Whoever Jesus’s name does not understand
And through whose heart it does not go,
He must be a stony crag.
However, the following recitative digs more powerfully into the strings once again and returns only then to Ziegler’s original wording:
Wohlan, des Todes Furcht und Schmerz
Erwägt nicht mein getröstet Herz.
Will er vom Himmel sich
Bis zu der Erde lenken,
So wird er auch an mich
In meiner Gruft gedenken.
Wer Jesum recht erkennt,
Der stirbt nicht, wenn er stirbt,
So bald er Jesum nennt.
Come then, the fear and pain of death
Considers not my comforted heart.
Would he from heaven
Unto the earth lean down,
So will he also
In my grave remember me.
Whoever Jesus rightly knows,
He dies not; if he dies,
As soon as he names Jesus.
Before beginning his composition of the text described here, Bach had a certain obstacle to overcome: he needed the tune fitting Ziegler’s strophes, apparently not widely circulated. We do not know how it became accessible to him. It can only be shown that he notated melody and text of the first strophe on a rather arbitrarily chosen spot: on several unused systems in the score for the six-part Sanctus in D Major BWV 232.1, a new composition clearly meant for performance on the first day of Christmas 1724, which would be found a quarter century later in slightly altered form in the Mass in B Minor BWV 232.
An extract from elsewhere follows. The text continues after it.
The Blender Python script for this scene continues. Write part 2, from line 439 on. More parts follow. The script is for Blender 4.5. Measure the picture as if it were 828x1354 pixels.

In the opening chorus of our cantata, the vocal part plays a relatively modest role. Four-fifths of the movement’s extent is claimed by the cheerful concertante instrumental texture under the leadership of the first violin, while the voices must content themselves with a simple four-part texture. Only the passages given in the text, “Ach, wie ein süßer Ton!” and “Der große Gottessohn!” are given a more extensive and intense treatment.
The first aria, for alto and two obbligato oboi d’amore, gains its impetus from the contrast between the ever present, thrice exclaimed “Getrost!” with its triumphant fanfare beginning and figural spinning out, and the mysterious, whispering stepwise “Wie wohl ist mir geschehen.” The second aria sets the “lieblich klingt” in the text to a graceful interweaving of soprano and strings, whereby the first violin creates a true concerto texture with the exchange of solo and tutti. The admonishing words of the middle section are differentiated from the friendly regions of the outer parts through a change to
8 meter, withdrawal of the middle voices, and intensified chromaticism. At the cantata’s close stands the simple four-part chorale movement on the rare melody, described earlier: O stilles Gotteslamm (O quiet lamb of God), of which there is no evidence again until 1738.